Amerika’da 40 yıl önce oy kullanması tartışmalı bir toplum kesiminden bir devlet başkanı var. Biz de etnik korkulardan vazgeçeceğiz. Türk siyaseti çok uzun süre korkular ve çatışma üzerine kuruldu. Komünist suçlaması, bölücülük suçlaması, şeriatçı suçlaması. 1990’larda dünya yeniden kuruldu. Komünizm kapitalizm kutuplaşması yıkıldı. Ülke olarak bunların bedelini ödüyoruz. Susurluk, şimdiki Ergenekon tartışmaları, Soğuk Savaş artıklarının tasviyesidir aslında. Halen süren süreç budur. O Soğuk Savaş kurumları ve zihniyeti 45-50 yıldır üniversitesine, askeriyesine, yargısına, emniyetine ahtapot gibi yerleşmişti.
Toplumsal dönüşüm mü yaşıyoruz?
Demokrasiye geçiş süreci bu. Çok partili rejimden çoğulcu demokrasiye geçiliyor. Çok parti olması demokrasi demek değil. Gerçekten farklı görüşlerde çok parti varsa o zaman bunu söyleyebiliriz. Anayasamız farklı görüşlerdeki partiyi yasaklamıştır. Herkes tek tip parti modeli içinde. Bunlar kırılıyor. Soğuk Savaş modeli çoğulcu demokrasiye karşı. Siyasi partilere de çöreklenmiş Soğuk Savaş kalıntıları var.
Hâlâ bilgisayar kullanmayan siyasetçi var
Baraj neden kaldırılmıyor o zaman? Herkesin temsili için önce seçim barajından vazgeçmek gerekmiyor mu?
Baraj da düşmeli, milletvekilleri de daha demokratik biçimde seçilmeli. Ama bunların yanında da farklı fikirlerde partiler olmalı, farklı fikirlerin parlamentoda konuşulabilmesi lazım. Parlamentodaki partiler “Ben iktidar partisinin önerisini konuşmam” diyor. Konuşmadan siyaset yapılabilir mi? Namık Kemal 100 yıl önce, “Gerçekler fikirlerin çatışmasından çıkar” demiş
Şu anda toplumda bir gerilim var. Kutuplaşma var.

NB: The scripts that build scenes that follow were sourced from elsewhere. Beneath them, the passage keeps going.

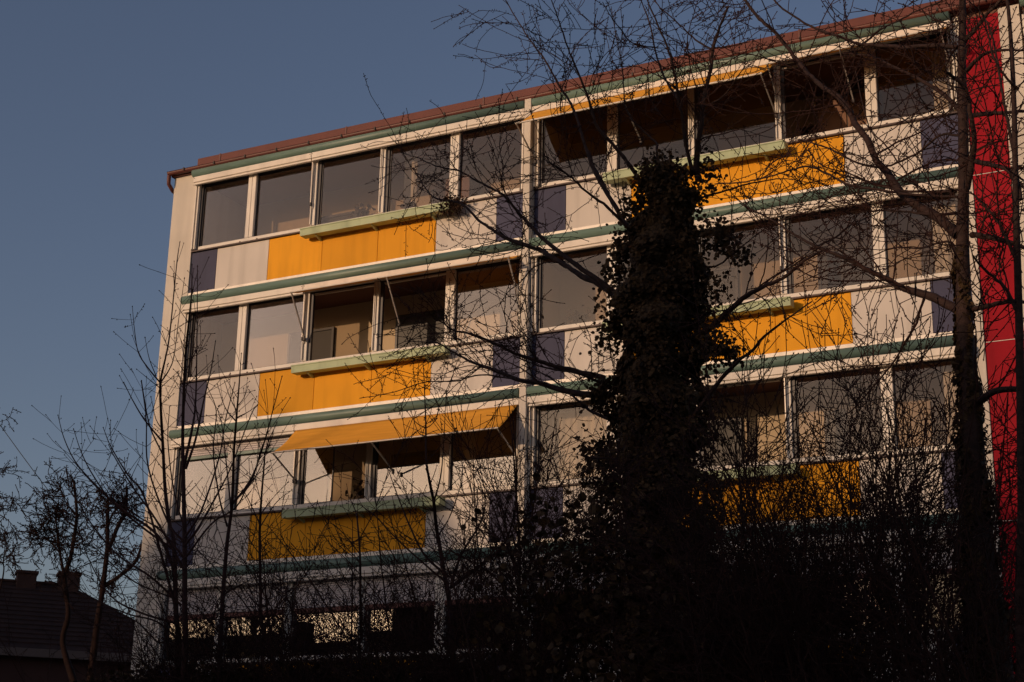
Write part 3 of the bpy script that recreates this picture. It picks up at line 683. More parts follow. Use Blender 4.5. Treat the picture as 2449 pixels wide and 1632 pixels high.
# ---------------- tree at the right with the long smooth trunk
T2Y = -14.0
base2 = at(2360, 1632, T2Y); base2[2] = 0
tree2 = thing('bare_tree', 'tall bare tree with a smooth brown trunk in front of the red stripe', 'tree', tuple(base2))
tw2 = Acc(); tr = Acc()
tp = [np.array((base2[0]+0.1, T2Y, 0.0))]+[at(x, y, T2Y) for x, y in ((2372, 1632), (2350, 1400), (2332, 1200), (2322, 1000), (2308, 800), (2302, 600), (2305, 420), (2302, 245), (2300, 150), (2302, 60), (2300, -60), (2290, -300))]
P2 = spline(tp, 5); R2 = np.interp(np.linspace(0, 1, len(P2)), [0, 0.12, 0.25, 0.42, 0.55, 0.75, 1], [0.17, 0.125, 0.088, 0.056, 0.038, 0.030, 0.018]); tr.tube(P2, R2, 12); tr.build('trunk', 'bark', tree2)
spec2 = [
 dict(pix=Zf((1865, 1480), (1910, 1250), (1930, 1100), (1900, 900), (1860, 700), (1760, 600), (1700, 560)), Y0=-14.1, Y1=-14.6, r0=0.036, r1=0.012, dens=2.0, lev=2, tmin=0.5),
 dict(pix=Ze((1440, 400), (1280, 260), (1150, 190), (1020, 90), (940, 0))+Zf((1260, 1370), (1160, 1250), (1090, 1090), (1000, 970), (940, 850), (850, 750), (730, 670), (640, 590), (540, 470), (450, 350), (350, 230), (250, 150), (150, 20), (90, -80)), Y0=-14.0, Y1=-12.4, r0=0.052, r1=0.016, dens=1.9, lev=2),
 dict(pix=Zf((1800, 372), (1640, 355), (1400, 370), (1250, 360), (1090, 350), (1010, 340), (880, 290), (760, 250), (600, 180), (400, 40), (330, -60)), Y0=-14.0, Y1=-13.0, r0=0.026, r1=0.008, dens=2.6, lev=2),
 dict(pix=Zf((1850, 900), (1800, 850), (1700, 750), (1550, 650), (1400, 570), (1250, 500), (1120, 440), (900, 420)), Y0=-14.0, Y1=-13.2, r0=0.030, r1=0.007, dens=2.6, lev=2),
 dict(pix=Ze((1450, 980), (1390, 960), (1230, 880), (1090, 840), (980, 800), (880, 740), (750, 680), (620, 610), (480, 550), (330, 490), (150, 390), (0, 290), (-250, 160)), Y0=-14.0, Y1=-13.4, r0=0.050, r1=0.007, dens=2.6, lev=2),
 dict(pix=Zf((1840, 330), (1920, 250), (2030, 110), (2120, 20), (2180, -60)), Y0=-14.0, Y1=-14.2, r0=0.026, r1=0.012, dens=2.4, lev=2),
 dict(pix=Zf((1860, 560), (1980, 440), (2080, 400), (2190, 390), (2350, 400)), Y0=-14.0, Y1=-14.6, r0=0.022, r1=0.009, dens=2.8, lev=2),
 dict(pix=Zf((1900, 905), (2060, 890), (2190, 880), (2400, 860)), Y0=-14.0, Y1=-14.6, r0=0.026, r1=0.012, dens=2.8, lev=2),
 dict(pix=Zf((1870, 1250), (1930, 1260), (2060, 1290), (2170, 1320), (2240, 1400), (2400, 1540)), Y0=-14.0, Y1=-14.8, r0=0.030, r1=0.012, dens=2.8, lev=2),
 dict(pix=Ze((1550, 400), (1700, 420), (1850, 460), (1957, 500), (2100, 560)), Y0=-14.0, Y1=-14.5, r0=0.030, r1=0.014, dens=3.0, lev=2),
 dict(pix=Ze((1560, 980), (1700, 950), (1850, 920), (2000, 930)), Y0=-14.0, Y1=-14.6, r0=0.028, r1=0.014, dens=3.0, lev=2),
 dict(pix=zm(1850, 860, 3.267, ((1600, 330), (1650, 300), (1750, 240), (1957, 230), (2100, 200))), Y0=-14.0, Y1=-14.5, r0=0.040, r1=0.02, dens=3.0, lev=2),
 dict(pix=Zf((1060, 350), (1180, 240), (1300, 180), (1480, 90), (1640, 20), (1720, -30)), Y0=-13.4, Y1=-14.2, r0=0.012, r1=0.005, dens=2.8, lev=2),
 dict(pix=Ze((1420, 640), (1390, 455), (1150, 500), (950, 500), (800, 550), (700, 600)), Y0=-14.0, Y1=-13.2, r0=0.014, r1=0.004, dens=3.0, lev=2, tmin=0.2),
 dict(pix=Ze((1400, 60), (1300, 60), (1050, 60), (900, 30), (700, -30), (560, -60)), Y0=-14.0, Y1=-13.5, r0=0.018, r1=0.006, dens=2.8, lev=2),
 dict(pix=Ze((1430, 230), (1200, 240), (1000, 215), (850, 210), (690, 220), (560, 300)), Y0=-14.0, Y1=-13.5, r0=0.015, r1=0.004, dens=2.8, lev=2),
 dict(pix=Zf((1000, 560), (1100, 980), (1220, 1120), (1400, 1350), (1500, 1500)), Y0=-13.4, Y1=-13.9, r0=0.006, r1=0.008, dens=2.6, lev=1),
 dict(pix=Zf((560, 1090), (700, 1130), (850, 1190), (1010, 1270), (1200, 1310), (1330, 1270), (1500, 1190), (1660, 1060), (1810, 1060)), Y0=-13.3, Y1=-14.0, r0=0.008, r1=0.012, dens=2.6, lev=1),
 dict(pix=Zf((-100, 1440), (150, 1420), (330, 1380), (500, 1330), (640, 1300), (800, 1370), (960, 1450), (1200, 1490), (1500, 1530), (1800, 1540)), Y0=-13.0, Y1=-14.0, r0=0.007, r1=0.014, dens=2.6, lev=1),
]
part_limb(tree2, spec2, CHERRY, tw2, rs=0.72, ds=2.9)
tag(tw2.build('twigs', 'twig', tree2), kind='stuff')
ax2 = np.array([at(x, y, T2Y) for x, y in ((2365, 1632), (2345, 1400), (2330, 1200), (2318, 1000), (2308, 820), (2300, 690), (2300, 590))])
ivy(tree2, np.vstack([ax2[0]-np.array((0, 0, 2)), ax2]), np.array([0.20, 0.18, 0.14, 0.105, 0.08, 0.055, 0.042, 0.03]), 8000, 0.028, [])

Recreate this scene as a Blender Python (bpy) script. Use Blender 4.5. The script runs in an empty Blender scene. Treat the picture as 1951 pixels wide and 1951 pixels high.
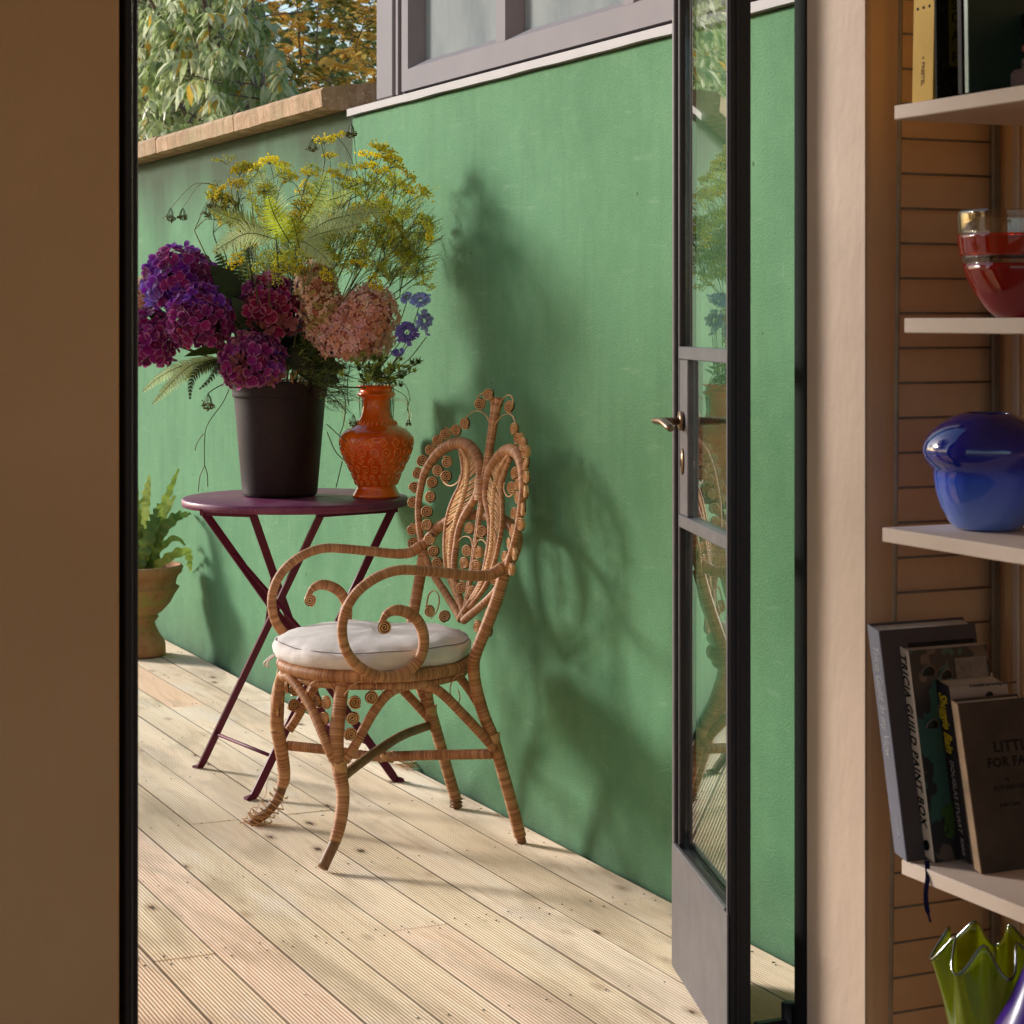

Eskimiş yapılarla yeni yapılaşma arasında çatışma var. AB konusunda bir niyetimiz var, bu niyet de haklılık kazanacak. İç çatışmaları geride bırakınca yüzümüzü dünyaya döneceğiz. Dünyanın 17’nci büyük ekonomisiyiz, turizmde 7’nci olduk ama içeride ilerici sağcı, örtülü örtüsüz, alevi sunni, ilerici gerici tartışmalarından ayağımızı sağlam bir yere basamıyoruz. Önemli tarihsel geleneğe ayağımızı basıp yüzümüzü çağdaş dünyaya dönmüşüz. Balkanların, ön Asya’nın, Ortadoğu’nun bizden öğrenecekleri var. Bunu bir türlü söyleyemiyoruz. Karadenizlilerin bir hikâyesi var, adam karşısındakine “Vursana, karşında duruyorum işte” demiş, adam da, “Ah bir dik durabilsem vuracağım ama dik duramıyorum” demiş. Sovyetler değişti. Dünya yenileniyor. Türkiye’ye de bu yansıyor. Eski kafalılar gidecek. Bana inanın, hâlâ bilgisayar kullanmayan siyasetçiler var. Bu olabilir mi? Dünyayı takip etmeyen bir siyasetçi olabilir mi?